As I watch President Obama act with unusual determination, I am saddened that this kind of straightforward actions did not come earlier in his presidency. On second thought, though, I realize that Obama remains enigmatic and very complex, since both of his actions (it is inconceivable that John Kerry would act on his own) are not directed towards Russia and Israel, but against President-elect Donald Trump, as the Hill observes.

The question is whether any of these actions will have any effect on Trump when he comes into office. Or are Obama’s late decisions just an attempt to make Trump’s potential impact as small as possible? Because small he is not.

When elected, President Obama almost seemed to have the aura of a prophet. As I wrote some time ago, “We all hoped. But there were the voices that said that Obama was just talking, that he could not walk the walk. This is the judgment that prevails today. It gave birth to Donald Trump and Bernie Sanders, the rebellions against the political establishment, the populism that attempted to play a disruptive role. It did not happen with Sanders, and I hope that it will not happen with Trump, despite his constant instigation of the crowds at his rallies.”

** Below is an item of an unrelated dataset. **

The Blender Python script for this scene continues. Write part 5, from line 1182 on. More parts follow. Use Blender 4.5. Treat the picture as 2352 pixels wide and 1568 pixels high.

However, Trump got elected and Obama received him graciously at first, promising him a smooth transition. That, too, is not happening. In spite of his promises, Obama is sending the fight with Trump into the Russian steppes and the distant Middle East. It feels wrong that he is using foreign lands to resolve his own internal, domestic problems. It is just not right, no matter what you think about Putin and Netanyahu. By saying this, I don’t mean to say that I don’t agree with the current president — especially when it comes to the president-elect, who has started to push the country into fear and chaos even before he reaches office. Today’s world is a dangerous place, and if you ask me, I would much rather see Obama serving another term than watch Trump’s adventurous team in action. But still, why didn’t Obama tell the truth to the Israeli prime minister’s face when they were still sitting at the negotiation table? Using his last minutes of the presidency to drop smoke-screen bombs does not make any sense. Or is there something we do not know that will surface later? Perhaps in Obama’s biography?

However, even liberal publications like Foreign Policy, which are measuring the conduct of one of America’s most talented presidents, cannot avoid discussing the bloody stain of Syria that will stay with Obama forever.

It is also worth rereading that long interview in the Atlantic, which describes Obama’s mental torture when he faced the important decision that later helped to kill 400,000 people and throw the entire European continent in jeopardy. It is for this reason that no president or man of power should ever play his country’s courtyard games in a neighbor’s garden. Never.